## Given exercise
Print the listing that follows, character for character.

══════════════════════════════

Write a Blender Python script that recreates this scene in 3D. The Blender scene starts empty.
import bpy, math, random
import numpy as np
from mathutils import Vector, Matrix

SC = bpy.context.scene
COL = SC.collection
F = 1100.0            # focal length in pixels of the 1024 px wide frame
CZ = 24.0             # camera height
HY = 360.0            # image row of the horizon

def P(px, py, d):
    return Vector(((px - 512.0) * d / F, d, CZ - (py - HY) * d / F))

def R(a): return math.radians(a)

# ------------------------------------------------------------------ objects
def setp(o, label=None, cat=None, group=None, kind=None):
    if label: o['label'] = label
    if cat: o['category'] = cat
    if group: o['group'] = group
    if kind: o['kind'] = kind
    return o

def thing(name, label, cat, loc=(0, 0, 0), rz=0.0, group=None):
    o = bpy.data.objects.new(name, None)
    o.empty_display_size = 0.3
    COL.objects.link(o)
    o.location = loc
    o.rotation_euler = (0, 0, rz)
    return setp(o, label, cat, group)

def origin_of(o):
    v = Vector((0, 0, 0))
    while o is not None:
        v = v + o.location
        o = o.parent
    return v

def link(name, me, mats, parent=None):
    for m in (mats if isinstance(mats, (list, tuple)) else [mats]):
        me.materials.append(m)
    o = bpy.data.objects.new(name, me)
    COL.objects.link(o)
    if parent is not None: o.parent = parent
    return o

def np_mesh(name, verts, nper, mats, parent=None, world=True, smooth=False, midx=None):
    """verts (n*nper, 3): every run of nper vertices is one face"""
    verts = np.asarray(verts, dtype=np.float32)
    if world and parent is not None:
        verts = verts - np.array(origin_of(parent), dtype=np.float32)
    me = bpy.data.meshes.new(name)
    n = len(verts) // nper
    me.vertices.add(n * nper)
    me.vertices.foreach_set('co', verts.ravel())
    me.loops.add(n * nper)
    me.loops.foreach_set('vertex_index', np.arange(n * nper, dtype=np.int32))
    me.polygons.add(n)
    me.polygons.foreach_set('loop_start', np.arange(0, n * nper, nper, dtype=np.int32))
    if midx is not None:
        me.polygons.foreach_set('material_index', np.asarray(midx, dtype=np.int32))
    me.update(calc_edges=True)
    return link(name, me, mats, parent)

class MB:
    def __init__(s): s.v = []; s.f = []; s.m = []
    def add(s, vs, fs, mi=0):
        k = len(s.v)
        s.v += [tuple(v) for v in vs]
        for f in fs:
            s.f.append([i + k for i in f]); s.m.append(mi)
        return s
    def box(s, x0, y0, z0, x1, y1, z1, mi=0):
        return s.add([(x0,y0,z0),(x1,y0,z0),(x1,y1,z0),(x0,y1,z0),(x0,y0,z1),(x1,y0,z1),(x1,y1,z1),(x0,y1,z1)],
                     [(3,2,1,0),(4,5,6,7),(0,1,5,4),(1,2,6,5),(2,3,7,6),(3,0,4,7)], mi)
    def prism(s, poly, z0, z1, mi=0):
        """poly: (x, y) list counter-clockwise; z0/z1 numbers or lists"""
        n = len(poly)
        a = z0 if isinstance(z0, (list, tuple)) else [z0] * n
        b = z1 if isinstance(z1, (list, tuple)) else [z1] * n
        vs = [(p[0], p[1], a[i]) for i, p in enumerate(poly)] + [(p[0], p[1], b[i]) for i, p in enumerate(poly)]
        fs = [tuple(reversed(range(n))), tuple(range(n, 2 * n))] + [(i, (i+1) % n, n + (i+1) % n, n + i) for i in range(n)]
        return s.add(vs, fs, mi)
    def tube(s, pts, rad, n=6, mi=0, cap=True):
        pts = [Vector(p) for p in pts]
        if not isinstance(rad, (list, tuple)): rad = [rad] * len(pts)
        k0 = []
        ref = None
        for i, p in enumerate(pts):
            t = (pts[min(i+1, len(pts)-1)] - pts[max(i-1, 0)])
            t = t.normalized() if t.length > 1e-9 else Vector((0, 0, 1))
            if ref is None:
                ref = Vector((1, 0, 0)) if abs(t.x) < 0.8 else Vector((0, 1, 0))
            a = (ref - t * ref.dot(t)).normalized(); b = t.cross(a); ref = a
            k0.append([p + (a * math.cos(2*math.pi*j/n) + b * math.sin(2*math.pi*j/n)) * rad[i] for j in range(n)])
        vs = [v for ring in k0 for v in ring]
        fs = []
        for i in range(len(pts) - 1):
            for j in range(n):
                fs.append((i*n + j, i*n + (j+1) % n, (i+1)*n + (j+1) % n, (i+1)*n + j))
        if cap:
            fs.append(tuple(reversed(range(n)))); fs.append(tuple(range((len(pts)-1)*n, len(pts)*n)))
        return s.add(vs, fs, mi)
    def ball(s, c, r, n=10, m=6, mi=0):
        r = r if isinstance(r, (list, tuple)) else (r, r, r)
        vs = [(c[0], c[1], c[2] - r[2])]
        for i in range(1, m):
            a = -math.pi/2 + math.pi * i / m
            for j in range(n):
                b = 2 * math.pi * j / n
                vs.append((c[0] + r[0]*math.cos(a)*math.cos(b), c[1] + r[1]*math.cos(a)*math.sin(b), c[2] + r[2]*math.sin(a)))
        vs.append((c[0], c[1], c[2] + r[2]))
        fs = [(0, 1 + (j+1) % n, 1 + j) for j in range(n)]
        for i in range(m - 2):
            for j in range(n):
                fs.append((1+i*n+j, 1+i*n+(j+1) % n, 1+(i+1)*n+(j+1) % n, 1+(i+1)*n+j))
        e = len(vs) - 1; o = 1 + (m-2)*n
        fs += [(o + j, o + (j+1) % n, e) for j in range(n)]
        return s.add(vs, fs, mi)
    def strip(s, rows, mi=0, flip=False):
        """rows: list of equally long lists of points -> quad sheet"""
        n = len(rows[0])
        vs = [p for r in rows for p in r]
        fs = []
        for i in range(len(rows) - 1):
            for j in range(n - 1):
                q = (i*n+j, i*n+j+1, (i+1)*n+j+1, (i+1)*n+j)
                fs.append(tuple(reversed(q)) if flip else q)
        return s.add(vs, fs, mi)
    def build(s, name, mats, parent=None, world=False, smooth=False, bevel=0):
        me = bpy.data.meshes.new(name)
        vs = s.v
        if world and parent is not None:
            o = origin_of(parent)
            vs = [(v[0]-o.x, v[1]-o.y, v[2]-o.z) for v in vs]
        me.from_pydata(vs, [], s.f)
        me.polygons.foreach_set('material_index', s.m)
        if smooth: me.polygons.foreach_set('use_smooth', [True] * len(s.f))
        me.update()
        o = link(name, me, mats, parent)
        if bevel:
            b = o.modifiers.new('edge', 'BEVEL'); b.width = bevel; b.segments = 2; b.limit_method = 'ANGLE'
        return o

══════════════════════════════

## Exercise answer
Write a Blender Python script that recreates this scene in 3D. The Blender scene starts empty.
import bpy, math, random
import numpy as np
from mathutils import Vector, Matrix

SC = bpy.context.scene
COL = SC.collection
F = 1100.0            # focal length in pixels of the 1024 px wide frame
CZ = 24.0             # camera height
HY = 360.0            # image row of the horizon

def P(px, py, d):
    return Vector(((px - 512.0) * d / F, d, CZ - (py - HY) * d / F))

def R(a): return math.radians(a)

# ------------------------------------------------------------------ objects
def setp(o, label=None, cat=None, group=None, kind=None):
    if label: o['label'] = label
    if cat: o['category'] = cat
    if group: o['group'] = group
    if kind: o['kind'] = kind
    return o

def thing(name, label, cat, loc=(0, 0, 0), rz=0.0, group=None):
    o = bpy.data.objects.new(name, None)
    o.empty_display_size = 0.3
    COL.objects.link(o)
    o.location = loc
    o.rotation_euler = (0, 0, rz)
    return setp(o, label, cat, group)

def origin_of(o):
    v = Vector((0, 0, 0))
    while o is not None:
        v = v + o.location
        o = o.parent
    return v

def link(name, me, mats, parent=None):
    for m in (mats if isinstance(mats, (list, tuple)) else [mats]):
        me.materials.append(m)
    o = bpy.data.objects.new(name, me)
    COL.objects.link(o)
    if parent is not None: o.parent = parent
    return o

def np_mesh(name, verts, nper, mats, parent=None, world=True, smooth=False, midx=None):
    """verts (n*nper, 3): every run of nper vertices is one face"""
    verts = np.asarray(verts, dtype=np.float32)
    if world and parent is not None:
        verts = verts - np.array(origin_of(parent), dtype=np.float32)
    me = bpy.data.meshes.new(name)
    n = len(verts) // nper
    me.vertices.add(n * nper)
    me.vertices.foreach_set('co', verts.ravel())
    me.loops.add(n * nper)
    me.loops.foreach_set('vertex_index', np.arange(n * nper, dtype=np.int32))
    me.polygons.add(n)
    me.polygons.foreach_set('loop_start', np.arange(0, n * nper, nper, dtype=np.int32))
    if midx is not None:
        me.polygons.foreach_set('material_index', np.asarray(midx, dtype=np.int32))
    me.update(calc_edges=True)
    return link(name, me, mats, parent)

class MB:
    def __init__(s): s.v = []; s.f = []; s.m = []
    def add(s, vs, fs, mi=0):
        k = len(s.v)
        s.v += [tuple(v) for v in vs]
        for f in fs:
            s.f.append([i + k for i in f]); s.m.append(mi)
        return s
    def box(s, x0, y0, z0, x1, y1, z1, mi=0):
        return s.add([(x0,y0,z0),(x1,y0,z0),(x1,y1,z0),(x0,y1,z0),(x0,y0,z1),(x1,y0,z1),(x1,y1,z1),(x0,y1,z1)],
                     [(3,2,1,0),(4,5,6,7),(0,1,5,4),(1,2,6,5),(2,3,7,6),(3,0,4,7)], mi)
    def prism(s, poly, z0, z1, mi=0):
        """poly: (x, y) list counter-clockwise; z0/z1 numbers or lists"""
        n = len(poly)
        a = z0 if isinstance(z0, (list, tuple)) else [z0] * n
        b = z1 if isinstance(z1, (list, tuple)) else [z1] * n
        vs = [(p[0], p[1], a[i]) for i, p in enumerate(poly)] + [(p[0], p[1], b[i]) for i, p in enumerate(poly)]
        fs = [tuple(reversed(range(n))), tuple(range(n, 2 * n))] + [(i, (i+1) % n, n + (i+1) % n, n + i) for i in range(n)]
        return s.add(vs, fs, mi)
    def tube(s, pts, rad, n=6, mi=0, cap=True):
        pts = [Vector(p) for p in pts]
        if not isinstance(rad, (list, tuple)): rad = [rad] * len(pts)
        k0 = []
        ref = None
        for i, p in enumerate(pts):
            t = (pts[min(i+1, len(pts)-1)] - pts[max(i-1, 0)])
            t = t.normalized() if t.length > 1e-9 else Vector((0, 0, 1))
            if ref is None:
                ref = Vector((1, 0, 0)) if abs(t.x) < 0.8 else Vector((0, 1, 0))
            a = (ref - t * ref.dot(t)).normalized(); b = t.cross(a); ref = a
            k0.append([p + (a * math.cos(2*math.pi*j/n) + b * math.sin(2*math.pi*j/n)) * rad[i] for j in range(n)])
        vs = [v for ring in k0 for v in ring]
        fs = []
        for i in range(len(pts) - 1):
            for j in range(n):
                fs.append((i*n + j, i*n + (j+1) % n, (i+1)*n + (j+1) % n, (i+1)*n + j))
        if cap:
            fs.append(tuple(reversed(range(n)))); fs.append(tuple(range((len(pts)-1)*n, len(pts)*n)))
        return s.add(vs, fs, mi)
    def ball(s, c, r, n=10, m=6, mi=0):
        r = r if isinstance(r, (list, tuple)) else (r, r, r)
        vs = [(c[0], c[1], c[2] - r[2])]
        for i in range(1, m):
            a = -math.pi/2 + math.pi * i / m
            for j in range(n):
                b = 2 * math.pi * j / n
                vs.append((c[0] + r[0]*math.cos(a)*math.cos(b), c[1] + r[1]*math.cos(a)*math.sin(b), c[2] + r[2]*math.sin(a)))
        vs.append((c[0], c[1], c[2] + r[2]))
        fs = [(0, 1 + (j+1) % n, 1 + j) for j in range(n)]
        for i in range(m - 2):
            for j in range(n):
                fs.append((1+i*n+j, 1+i*n+(j+1) % n, 1+(i+1)*n+(j+1) % n, 1+(i+1)*n+j))
        e = len(vs) - 1; o = 1 + (m-2)*n
        fs += [(o + j, o + (j+1) % n, e) for j in range(n)]
        return s.add(vs, fs, mi)
    def strip(s, rows, mi=0, flip=False):
        """rows: list of equally long lists of points -> quad sheet"""
        n = len(rows[0])
        vs = [p for r in rows for p in r]
        fs = []
        for i in range(len(rows) - 1):
            for j in range(n - 1):
                q = (i*n+j, i*n+j+1, (i+1)*n+j+1, (i+1)*n+j)
                fs.append(tuple(reversed(q)) if flip else q)
        return s.add(vs, fs, mi)
    def build(s, name, mats, parent=None, world=False, smooth=False, bevel=0):
        me = bpy.data.meshes.new(name)
        vs = s.v
        if world and parent is not None:
            o = origin_of(parent)
            vs = [(v[0]-o.x, v[1]-o.y, v[2]-o.z) for v in vs]
        me.from_pydata(vs, [], s.f)
        me.polygons.foreach_set('material_index', s.m)
        if smooth: me.polygons.foreach_set('use_smooth', [True] * len(s.f))
        me.update()
        o = link(name, me, mats, parent)
        if bevel:
            b = o.modifiers.new('edge', 'BEVEL'); b.width = bevel; b.segments = 2; b.limit_method = 'ANGLE'
        return o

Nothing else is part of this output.